What the task asks: From the listing below, extract each line containing the string "scene".

___ Data ___

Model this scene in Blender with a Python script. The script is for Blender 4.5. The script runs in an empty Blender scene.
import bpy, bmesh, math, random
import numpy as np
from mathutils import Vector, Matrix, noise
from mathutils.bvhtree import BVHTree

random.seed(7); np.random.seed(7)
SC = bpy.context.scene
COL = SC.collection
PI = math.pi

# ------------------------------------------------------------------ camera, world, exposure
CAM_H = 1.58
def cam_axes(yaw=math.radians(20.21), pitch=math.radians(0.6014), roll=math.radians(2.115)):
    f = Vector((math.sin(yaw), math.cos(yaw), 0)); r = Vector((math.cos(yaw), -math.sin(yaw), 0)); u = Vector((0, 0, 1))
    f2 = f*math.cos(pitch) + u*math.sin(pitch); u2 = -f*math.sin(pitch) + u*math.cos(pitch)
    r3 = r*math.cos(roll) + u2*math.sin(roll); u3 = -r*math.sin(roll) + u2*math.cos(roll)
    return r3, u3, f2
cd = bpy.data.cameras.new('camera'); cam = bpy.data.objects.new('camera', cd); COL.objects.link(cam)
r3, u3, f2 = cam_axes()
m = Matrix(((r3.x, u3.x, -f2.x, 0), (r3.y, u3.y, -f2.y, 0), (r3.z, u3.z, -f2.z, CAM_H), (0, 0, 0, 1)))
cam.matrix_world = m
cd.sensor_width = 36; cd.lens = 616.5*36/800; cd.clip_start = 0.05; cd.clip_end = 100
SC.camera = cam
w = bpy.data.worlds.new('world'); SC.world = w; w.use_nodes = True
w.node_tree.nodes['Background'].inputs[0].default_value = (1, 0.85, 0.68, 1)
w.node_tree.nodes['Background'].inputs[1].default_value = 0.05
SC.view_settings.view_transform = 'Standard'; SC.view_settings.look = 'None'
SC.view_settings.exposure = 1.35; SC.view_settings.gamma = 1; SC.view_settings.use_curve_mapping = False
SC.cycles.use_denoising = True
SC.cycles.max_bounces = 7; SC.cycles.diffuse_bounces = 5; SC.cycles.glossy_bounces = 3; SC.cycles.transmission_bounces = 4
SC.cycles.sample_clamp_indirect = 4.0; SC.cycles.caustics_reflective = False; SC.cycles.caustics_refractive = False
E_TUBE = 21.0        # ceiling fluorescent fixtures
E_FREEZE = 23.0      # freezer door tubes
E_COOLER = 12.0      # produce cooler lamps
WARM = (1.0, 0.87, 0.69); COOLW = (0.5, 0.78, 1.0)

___

Correct answer:
Model this scene in Blender with a Python script. The script is for Blender 4.5. The script runs in an empty Blender scene.
SC = bpy.context.scene